A visit to the Japanese snow monkeys
A visit to the Japanese snow monkeys
Everyone loves monkeys. Actually no, thats not strictly true. While many people coo at the sight of seeing our distant cousins pulling funny faces, most of us consider them a pest when they get up to their usual mischief and try to separate us from our snacks and loose camera gear.
The macaques that come to bathe in the hot springs at Jigokudani (known to one and all as the Japanese snow monkeys) are uncharacteristically well-behaved. Its almost as if their Japanese environment has rubbed off on them. We spent an hour by the hot pool observing these curious creatures interact and there wasnt a single incidence of theft. In fact on several occasions the younger monkeys leapt within inches of their human visitors, generally acting as if we werent there as they brushed our legs before scuttling up the hillside.
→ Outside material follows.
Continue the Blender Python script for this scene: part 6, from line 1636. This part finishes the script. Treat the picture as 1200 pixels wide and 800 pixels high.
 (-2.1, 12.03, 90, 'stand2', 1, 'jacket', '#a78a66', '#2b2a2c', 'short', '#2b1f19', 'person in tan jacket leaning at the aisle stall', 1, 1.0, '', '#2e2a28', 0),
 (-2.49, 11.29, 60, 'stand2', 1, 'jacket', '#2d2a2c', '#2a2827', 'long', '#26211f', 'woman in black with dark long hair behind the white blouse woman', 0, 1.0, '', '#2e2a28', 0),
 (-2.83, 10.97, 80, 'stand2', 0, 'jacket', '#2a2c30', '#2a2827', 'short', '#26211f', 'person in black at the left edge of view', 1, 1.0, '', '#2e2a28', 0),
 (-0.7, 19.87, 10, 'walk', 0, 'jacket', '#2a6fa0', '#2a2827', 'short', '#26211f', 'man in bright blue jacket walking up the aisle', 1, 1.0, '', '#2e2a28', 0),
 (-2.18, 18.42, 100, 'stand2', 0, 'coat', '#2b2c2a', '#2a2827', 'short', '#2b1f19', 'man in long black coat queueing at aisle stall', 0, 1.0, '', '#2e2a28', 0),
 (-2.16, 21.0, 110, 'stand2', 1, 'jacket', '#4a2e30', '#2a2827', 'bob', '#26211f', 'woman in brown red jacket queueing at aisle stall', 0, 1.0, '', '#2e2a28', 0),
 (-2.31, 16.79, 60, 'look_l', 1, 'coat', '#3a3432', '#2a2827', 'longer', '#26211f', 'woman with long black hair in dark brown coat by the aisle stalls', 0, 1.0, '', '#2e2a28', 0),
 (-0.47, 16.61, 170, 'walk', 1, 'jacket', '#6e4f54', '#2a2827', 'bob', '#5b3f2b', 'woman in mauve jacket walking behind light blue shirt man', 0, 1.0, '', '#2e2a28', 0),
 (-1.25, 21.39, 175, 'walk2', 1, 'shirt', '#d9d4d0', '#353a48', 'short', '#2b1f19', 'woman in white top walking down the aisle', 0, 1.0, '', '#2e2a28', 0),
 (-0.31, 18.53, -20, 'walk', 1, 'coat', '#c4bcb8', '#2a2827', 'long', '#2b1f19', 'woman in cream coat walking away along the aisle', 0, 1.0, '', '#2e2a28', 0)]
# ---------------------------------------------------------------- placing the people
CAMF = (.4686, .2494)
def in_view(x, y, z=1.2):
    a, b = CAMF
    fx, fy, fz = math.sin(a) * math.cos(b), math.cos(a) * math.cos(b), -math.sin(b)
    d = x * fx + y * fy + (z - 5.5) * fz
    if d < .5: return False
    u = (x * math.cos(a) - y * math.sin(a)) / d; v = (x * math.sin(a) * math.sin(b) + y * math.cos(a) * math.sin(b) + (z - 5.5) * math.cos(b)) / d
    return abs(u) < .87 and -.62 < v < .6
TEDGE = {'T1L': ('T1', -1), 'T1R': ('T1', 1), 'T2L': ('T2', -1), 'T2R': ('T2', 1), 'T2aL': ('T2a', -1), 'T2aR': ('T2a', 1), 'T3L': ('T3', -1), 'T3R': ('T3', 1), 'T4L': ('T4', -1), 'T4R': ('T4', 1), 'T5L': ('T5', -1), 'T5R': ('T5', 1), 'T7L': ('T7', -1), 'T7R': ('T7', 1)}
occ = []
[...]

Leaving Sam to snap the pictures that Ive shared here, I was free to observe as youngsters squabbled noisily to the visible disapproval of their elders, parents protected their babies from the cold and children played in the snow without a care; all in all the typical kind of behaviour youd expect when watching any of our relatives go about their everyday life.
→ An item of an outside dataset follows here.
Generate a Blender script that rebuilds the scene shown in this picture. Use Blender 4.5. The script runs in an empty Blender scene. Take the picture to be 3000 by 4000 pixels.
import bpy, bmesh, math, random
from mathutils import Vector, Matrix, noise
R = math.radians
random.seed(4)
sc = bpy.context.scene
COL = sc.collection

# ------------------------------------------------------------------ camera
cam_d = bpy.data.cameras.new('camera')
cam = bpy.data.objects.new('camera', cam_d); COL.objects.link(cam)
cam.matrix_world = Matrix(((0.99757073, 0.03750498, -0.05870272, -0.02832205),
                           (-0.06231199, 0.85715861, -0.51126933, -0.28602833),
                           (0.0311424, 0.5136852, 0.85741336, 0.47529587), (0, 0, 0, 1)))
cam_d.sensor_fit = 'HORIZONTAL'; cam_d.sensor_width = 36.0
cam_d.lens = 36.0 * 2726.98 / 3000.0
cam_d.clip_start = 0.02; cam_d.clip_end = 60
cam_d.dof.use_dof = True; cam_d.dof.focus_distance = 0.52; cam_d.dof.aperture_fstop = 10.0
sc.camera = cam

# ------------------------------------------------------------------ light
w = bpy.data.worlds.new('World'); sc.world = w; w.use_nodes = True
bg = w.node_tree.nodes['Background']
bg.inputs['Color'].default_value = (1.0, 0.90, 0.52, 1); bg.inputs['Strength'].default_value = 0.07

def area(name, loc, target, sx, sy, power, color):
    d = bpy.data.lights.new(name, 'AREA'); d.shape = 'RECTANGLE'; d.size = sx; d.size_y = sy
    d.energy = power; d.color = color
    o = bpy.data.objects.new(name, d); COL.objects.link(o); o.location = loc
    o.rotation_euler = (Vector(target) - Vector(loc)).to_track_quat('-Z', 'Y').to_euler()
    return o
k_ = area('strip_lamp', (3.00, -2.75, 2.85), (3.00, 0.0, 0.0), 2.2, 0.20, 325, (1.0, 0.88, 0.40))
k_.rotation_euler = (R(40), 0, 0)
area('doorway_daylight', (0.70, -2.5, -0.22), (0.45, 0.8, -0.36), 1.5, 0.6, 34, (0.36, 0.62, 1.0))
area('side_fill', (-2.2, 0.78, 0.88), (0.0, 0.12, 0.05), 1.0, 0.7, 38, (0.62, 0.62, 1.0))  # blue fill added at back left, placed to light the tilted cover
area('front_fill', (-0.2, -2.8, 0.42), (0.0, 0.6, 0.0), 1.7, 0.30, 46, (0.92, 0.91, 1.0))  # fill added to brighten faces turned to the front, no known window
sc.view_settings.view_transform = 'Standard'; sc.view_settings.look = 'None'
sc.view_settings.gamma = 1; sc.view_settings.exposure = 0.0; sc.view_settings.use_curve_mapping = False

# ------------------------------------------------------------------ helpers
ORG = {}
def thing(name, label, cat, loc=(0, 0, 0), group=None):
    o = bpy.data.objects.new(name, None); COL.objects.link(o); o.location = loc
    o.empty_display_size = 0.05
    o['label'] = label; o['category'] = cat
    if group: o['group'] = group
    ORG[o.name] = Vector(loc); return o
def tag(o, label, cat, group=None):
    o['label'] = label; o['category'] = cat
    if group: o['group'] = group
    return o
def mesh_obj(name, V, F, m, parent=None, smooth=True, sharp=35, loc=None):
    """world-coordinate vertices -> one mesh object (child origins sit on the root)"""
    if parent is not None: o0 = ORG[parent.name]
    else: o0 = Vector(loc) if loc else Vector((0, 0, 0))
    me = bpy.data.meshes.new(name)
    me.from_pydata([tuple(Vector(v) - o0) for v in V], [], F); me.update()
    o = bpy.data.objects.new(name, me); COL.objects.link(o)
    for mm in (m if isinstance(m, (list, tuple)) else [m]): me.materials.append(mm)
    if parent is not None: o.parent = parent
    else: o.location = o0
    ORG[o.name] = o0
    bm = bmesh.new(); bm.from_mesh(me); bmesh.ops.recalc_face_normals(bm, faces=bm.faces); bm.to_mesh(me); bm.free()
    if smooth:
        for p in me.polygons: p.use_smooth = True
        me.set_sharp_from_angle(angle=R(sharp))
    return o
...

Snow monkeys are big business for this mountain valley near the Olympic city of Nagano. On our train from Nagano to the end of the line at Yudanaka Onsen (the train was called the Snow Monkey Express) most passengers were Japanese tourists, heading up to the mountain villages with the main aim of seeing the snow monkeys. Snow monkey cuddly toys are big sellers.
Yet for all the fuss, there were only around 20 other people who made it through the blizzard that greeted us and trekked up the mountain pool to watch the monkeys as they soaked in the hot water.